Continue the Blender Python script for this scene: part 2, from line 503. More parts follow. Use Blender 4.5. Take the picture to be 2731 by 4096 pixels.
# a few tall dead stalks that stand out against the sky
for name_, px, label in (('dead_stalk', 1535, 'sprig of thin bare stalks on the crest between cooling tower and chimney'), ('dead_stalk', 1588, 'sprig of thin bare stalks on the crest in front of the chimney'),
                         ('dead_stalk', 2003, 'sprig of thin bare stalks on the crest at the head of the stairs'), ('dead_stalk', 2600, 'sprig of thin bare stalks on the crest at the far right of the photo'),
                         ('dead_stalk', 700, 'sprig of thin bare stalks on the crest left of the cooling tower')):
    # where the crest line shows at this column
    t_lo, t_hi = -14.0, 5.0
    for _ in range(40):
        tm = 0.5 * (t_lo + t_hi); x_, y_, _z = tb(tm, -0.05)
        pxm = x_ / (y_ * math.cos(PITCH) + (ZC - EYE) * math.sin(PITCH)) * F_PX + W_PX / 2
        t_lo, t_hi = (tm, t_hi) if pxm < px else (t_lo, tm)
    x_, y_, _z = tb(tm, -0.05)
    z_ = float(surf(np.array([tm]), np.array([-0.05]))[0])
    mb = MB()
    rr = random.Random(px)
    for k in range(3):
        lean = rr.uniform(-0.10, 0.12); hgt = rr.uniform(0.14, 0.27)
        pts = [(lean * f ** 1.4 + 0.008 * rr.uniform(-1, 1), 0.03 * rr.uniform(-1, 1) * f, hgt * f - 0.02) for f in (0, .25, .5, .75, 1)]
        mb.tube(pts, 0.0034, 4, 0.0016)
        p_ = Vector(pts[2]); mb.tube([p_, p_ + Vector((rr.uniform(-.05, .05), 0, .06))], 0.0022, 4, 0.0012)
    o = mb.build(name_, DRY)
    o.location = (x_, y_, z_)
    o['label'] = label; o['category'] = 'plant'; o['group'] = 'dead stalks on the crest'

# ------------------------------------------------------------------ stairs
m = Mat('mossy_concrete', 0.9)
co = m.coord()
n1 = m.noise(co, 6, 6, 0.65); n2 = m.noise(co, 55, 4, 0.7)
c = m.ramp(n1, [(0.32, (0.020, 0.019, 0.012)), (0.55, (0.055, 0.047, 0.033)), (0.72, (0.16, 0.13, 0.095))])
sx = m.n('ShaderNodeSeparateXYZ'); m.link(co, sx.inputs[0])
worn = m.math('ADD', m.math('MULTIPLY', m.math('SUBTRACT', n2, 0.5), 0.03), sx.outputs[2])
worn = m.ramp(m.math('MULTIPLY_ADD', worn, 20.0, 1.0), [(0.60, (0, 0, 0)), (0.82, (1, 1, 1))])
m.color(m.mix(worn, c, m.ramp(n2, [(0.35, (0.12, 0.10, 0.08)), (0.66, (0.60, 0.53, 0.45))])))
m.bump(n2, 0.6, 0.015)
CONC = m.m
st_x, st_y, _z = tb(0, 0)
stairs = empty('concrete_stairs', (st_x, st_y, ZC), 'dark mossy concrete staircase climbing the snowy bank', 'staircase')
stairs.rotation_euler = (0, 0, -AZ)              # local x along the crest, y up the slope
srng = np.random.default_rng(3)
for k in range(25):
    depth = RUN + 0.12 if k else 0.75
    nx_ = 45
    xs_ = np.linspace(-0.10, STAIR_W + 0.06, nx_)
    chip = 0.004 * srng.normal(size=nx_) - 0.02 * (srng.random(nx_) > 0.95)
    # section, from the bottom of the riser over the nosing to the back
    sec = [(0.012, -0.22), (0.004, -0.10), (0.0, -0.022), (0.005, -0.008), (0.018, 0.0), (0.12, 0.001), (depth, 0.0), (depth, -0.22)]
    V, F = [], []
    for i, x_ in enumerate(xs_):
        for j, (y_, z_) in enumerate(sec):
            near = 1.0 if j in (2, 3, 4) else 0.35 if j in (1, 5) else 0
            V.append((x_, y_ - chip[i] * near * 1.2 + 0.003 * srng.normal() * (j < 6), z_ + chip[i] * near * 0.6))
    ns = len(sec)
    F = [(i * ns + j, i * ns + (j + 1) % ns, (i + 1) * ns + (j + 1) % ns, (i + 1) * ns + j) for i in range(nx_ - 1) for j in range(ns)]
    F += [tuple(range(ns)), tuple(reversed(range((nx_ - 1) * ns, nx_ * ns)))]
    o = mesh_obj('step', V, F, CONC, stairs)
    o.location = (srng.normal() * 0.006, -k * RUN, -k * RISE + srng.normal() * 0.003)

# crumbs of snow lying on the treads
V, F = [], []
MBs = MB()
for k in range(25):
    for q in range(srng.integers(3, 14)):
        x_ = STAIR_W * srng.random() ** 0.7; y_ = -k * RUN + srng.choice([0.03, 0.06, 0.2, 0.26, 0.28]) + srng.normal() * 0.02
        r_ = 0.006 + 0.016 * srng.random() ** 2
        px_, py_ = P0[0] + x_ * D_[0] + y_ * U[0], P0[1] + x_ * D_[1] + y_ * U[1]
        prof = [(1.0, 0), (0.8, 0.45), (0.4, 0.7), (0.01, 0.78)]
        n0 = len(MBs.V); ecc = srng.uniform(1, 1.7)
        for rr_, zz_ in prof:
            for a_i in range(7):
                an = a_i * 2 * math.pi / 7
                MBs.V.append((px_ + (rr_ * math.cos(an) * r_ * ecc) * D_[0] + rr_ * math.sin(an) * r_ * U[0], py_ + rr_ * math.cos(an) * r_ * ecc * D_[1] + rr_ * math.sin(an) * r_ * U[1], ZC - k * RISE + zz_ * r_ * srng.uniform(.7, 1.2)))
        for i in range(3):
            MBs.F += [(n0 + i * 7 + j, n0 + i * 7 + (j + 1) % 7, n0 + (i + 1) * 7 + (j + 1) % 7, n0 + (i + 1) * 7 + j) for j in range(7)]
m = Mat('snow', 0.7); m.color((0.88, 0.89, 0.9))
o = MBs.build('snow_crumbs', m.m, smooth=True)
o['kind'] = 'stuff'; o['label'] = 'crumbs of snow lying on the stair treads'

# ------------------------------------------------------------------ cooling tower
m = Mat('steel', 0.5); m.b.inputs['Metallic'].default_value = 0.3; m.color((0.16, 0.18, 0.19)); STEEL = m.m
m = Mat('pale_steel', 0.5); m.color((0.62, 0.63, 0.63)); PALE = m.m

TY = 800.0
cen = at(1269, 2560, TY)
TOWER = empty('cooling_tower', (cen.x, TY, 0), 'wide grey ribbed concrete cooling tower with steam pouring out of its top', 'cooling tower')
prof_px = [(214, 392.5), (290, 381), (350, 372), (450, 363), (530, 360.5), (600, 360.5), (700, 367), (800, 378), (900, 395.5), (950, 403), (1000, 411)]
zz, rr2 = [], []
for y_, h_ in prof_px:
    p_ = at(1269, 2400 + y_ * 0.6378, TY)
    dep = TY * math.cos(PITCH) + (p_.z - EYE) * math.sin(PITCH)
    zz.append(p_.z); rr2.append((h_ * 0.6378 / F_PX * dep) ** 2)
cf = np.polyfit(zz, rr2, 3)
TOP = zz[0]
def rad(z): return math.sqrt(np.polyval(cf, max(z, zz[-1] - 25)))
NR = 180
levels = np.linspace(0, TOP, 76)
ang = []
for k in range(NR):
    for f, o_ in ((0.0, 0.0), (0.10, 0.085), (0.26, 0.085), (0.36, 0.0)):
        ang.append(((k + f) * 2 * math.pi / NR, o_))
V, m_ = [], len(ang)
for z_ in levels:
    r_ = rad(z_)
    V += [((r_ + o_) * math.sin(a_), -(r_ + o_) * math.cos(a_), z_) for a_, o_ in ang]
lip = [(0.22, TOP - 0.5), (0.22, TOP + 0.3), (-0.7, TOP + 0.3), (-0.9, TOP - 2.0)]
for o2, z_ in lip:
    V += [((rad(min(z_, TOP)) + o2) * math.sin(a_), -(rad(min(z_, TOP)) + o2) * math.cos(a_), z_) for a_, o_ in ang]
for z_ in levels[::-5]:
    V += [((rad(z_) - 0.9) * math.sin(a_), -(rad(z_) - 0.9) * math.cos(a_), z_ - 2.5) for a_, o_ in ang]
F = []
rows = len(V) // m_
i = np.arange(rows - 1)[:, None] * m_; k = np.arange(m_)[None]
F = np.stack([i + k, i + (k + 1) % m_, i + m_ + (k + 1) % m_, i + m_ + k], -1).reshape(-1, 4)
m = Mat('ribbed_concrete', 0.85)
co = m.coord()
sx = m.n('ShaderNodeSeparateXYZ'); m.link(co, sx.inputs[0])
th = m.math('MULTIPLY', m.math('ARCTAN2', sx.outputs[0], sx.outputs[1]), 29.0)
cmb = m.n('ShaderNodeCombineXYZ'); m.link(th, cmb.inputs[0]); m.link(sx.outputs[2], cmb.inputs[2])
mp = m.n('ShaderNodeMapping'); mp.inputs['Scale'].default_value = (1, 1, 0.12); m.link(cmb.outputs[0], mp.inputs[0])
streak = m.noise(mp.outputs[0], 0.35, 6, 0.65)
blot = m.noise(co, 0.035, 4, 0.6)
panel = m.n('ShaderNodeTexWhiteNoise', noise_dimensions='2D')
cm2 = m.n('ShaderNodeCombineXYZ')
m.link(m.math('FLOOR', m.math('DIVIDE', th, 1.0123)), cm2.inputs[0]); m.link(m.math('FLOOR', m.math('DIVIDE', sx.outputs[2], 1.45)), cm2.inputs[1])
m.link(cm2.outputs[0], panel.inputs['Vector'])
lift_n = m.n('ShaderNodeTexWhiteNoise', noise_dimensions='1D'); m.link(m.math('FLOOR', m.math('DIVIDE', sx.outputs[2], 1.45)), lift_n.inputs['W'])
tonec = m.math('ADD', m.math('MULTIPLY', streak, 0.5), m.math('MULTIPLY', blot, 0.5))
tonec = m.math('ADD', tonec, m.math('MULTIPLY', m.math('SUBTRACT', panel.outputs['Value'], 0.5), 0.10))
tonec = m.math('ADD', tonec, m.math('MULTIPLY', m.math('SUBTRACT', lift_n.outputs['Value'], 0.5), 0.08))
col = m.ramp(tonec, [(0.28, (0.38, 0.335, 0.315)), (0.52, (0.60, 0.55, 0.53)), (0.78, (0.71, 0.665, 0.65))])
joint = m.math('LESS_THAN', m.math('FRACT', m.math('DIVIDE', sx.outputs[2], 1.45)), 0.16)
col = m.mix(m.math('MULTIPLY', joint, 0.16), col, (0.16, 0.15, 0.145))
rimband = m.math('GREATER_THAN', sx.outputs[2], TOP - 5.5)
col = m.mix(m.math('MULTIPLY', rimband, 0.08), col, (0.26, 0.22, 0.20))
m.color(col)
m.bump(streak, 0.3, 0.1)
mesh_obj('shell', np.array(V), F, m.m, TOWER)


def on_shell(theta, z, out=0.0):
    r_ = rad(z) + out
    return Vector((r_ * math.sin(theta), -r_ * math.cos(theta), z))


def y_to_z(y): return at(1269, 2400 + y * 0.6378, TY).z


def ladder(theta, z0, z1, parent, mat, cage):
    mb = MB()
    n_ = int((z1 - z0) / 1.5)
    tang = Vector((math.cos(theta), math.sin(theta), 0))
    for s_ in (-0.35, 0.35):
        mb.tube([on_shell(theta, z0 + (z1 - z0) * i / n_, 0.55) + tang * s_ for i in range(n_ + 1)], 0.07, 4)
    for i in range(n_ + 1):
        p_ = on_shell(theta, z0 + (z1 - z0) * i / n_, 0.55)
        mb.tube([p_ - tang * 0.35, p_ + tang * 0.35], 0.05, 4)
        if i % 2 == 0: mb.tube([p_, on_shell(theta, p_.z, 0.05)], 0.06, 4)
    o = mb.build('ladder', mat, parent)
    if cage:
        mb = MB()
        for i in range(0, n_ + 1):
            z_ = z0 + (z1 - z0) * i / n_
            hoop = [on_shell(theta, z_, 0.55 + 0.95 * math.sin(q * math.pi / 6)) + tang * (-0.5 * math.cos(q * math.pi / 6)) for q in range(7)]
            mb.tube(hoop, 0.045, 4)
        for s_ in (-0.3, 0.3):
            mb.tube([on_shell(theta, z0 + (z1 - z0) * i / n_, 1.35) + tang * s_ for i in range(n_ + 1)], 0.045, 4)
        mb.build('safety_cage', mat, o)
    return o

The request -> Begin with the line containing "(0.60, 0.53, 0.45))])))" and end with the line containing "o.location = (srng.normal()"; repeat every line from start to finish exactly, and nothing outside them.

Task result ->
m.color(m.mix(worn, c, m.ramp(n2, [(0.35, (0.12, 0.10, 0.08)), (0.66, (0.60, 0.53, 0.45))])))
m.bump(n2, 0.6, 0.015)
CONC = m.m
st_x, st_y, _z = tb(0, 0)
stairs = empty('concrete_stairs', (st_x, st_y, ZC), 'dark mossy concrete staircase climbing the snowy bank', 'staircase')
stairs.rotation_euler = (0, 0, -AZ)              # local x along the crest, y up the slope
srng = np.random.default_rng(3)
for k in range(25):
    depth = RUN + 0.12 if k else 0.75
    nx_ = 45
    xs_ = np.linspace(-0.10, STAIR_W + 0.06, nx_)
    chip = 0.004 * srng.normal(size=nx_) - 0.02 * (srng.random(nx_) > 0.95)
    # section, from the bottom of the riser over the nosing to the back
    sec = [(0.012, -0.22), (0.004, -0.10), (0.0, -0.022), (0.005, -0.008), (0.018, 0.0), (0.12, 0.001), (depth, 0.0), (depth, -0.22)]
    V, F = [], []
    for i, x_ in enumerate(xs_):
        for j, (y_, z_) in enumerate(sec):
            near = 1.0 if j in (2, 3, 4) else 0.35 if j in (1, 5) else 0
            V.append((x_, y_ - chip[i] * near * 1.2 + 0.003 * srng.normal() * (j < 6), z_ + chip[i] * near * 0.6))
    ns = len(sec)
    F = [(i * ns + j, i * ns + (j + 1) % ns, (i + 1) * ns + (j + 1) % ns, (i + 1) * ns + j) for i in range(nx_ - 1) for j in range(ns)]
    F += [tuple(range(ns)), tuple(reversed(range((nx_ - 1) * ns, nx_ * ns)))]
    o = mesh_obj('step', V, F, CONC, stairs)
    o.location = (srng.normal() * 0.006, -k * RUN, -k * RISE + srng.normal() * 0.003)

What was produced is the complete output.